Safety expert weighs implications of changing workplaces

The nature of work is changing dramatically, and it’s creating new challenges – and pitfalls – for regulators charged with protecting workers’ health and safety.

The highest-ranking official at the National Institute for Occupational Safety and Health called on academics gathered Wednesday at the University of Minnesota to dig deep into the implications of emerging economic trends like robotics and agency-based, temporary employment, as well as the potential use of “big data” to make workplaces safer.

“The government built all of our social-protection laws based on an old paradigm,” Dr. John Howard told about 75 professionals gathered at the Midwest Center for Occupational Health and Safety’s annual symposium. With a greater share of the U.S. workforce moving “from stability to precariousness,” he added, “the normal employer-employee relationship has eroded.”

Howard, who also serves as administrator of the World Trade Center Health Program, covered a wide range of issues and referenced a trove of published research in his 45-minute address.

No one knows exactly how many U.S. workers are employed in temporary jobs or other “non-traditional” arrangements, Howard said. But it’s definitely on the rise.

Research shows the 21st-century job market is characterized by uncertainty and ambiguity. Workers increasingly settle for short-term “gigs” rather than career-path jobs. Many find themselves at the mercy of sophisticated, “Just-in-Time” scheduling software that makes their shifts irregular and paychecks unpredictable.
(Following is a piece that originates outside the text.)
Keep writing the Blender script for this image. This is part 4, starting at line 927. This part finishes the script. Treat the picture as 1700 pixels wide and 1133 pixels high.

Layers of subcontractors and agencies often create murky managerial relationships.

In many ways, the emerging labor market looks increasingly like the construction industry, where tradespeople bounce from jobsite to jobsite and from employer to employer. That means regulators, Howard said, ought to cast a wider net for wage theft, misclassification of workers as “independent contractors” and other violations that plague construction work.

But worker-protection laws written in the mid-20th century aren’t always applicable in the modern age, when any coffee shop with wifi can serve as an office and Google Hangouts can take the place of a conference room. “We really have another definition of a workplace, and it’s a challenging one,” Howard said.

Meanwhile, global trade and automation continue to alter the type of work most Americans do.

It’s generally accepted, Howard said, that 47 percent of existing job categories will be subject to automation in the next two decades. And experts expect about 80 percent of the workforce soon will be employed in service-oriented work – jobs, Howard said, that usually require no more than a high-school degree.

“It may not be possible now to increase productivity through education,” Howard said, acknowledging that such an assertion flies in the face of predictions offered two decades ago by proponents of NAFTA and other free-trade agreements. “Economists are finding out that the benefits of trade don’t necessarily justify its cost,” he added.

Technology is also creating opportunities and challenges when it comes to protecting workers’ health and safety on the job.

Researchers in the field of occupational health are only beginning to understand the potential of new sensory technology that provides a constant stream of data from the jobsite to safety monitors – everything from air quality to the heart rates of workers on a factor floor. The “big struggle,” Howard said, is mining that data for indicators that accidents or other adverse events might be on the horizon.

Finding those indicators could amount to a major breakthrough in worker safety – and a much-needed one as well. Research suggests the changing nature of work – the shift “from stability to precariousness,” as Howard put it – comes with some serious health and safety risks for working people.

Studies suggest temporary workers have shorter life spans than those in career-path positions. Unpredictable work schedules may also be taking a toll on workers’ mental health. And when a patchwork collection of temp agencies and subcontractors provides labor for a single workplace, site-specific safety training is often inconsistent – and sometimes nonexistent.

“Workers have a more distant relationship with the people they work with, the people who can help navigate potential hazards,” Howard said, noting that temporary workers are less likely to report potential hazards – or try using collective action to improve their working conditions.

“They work for a temp agency,” Howard said. “They feel lucky just to have a job.”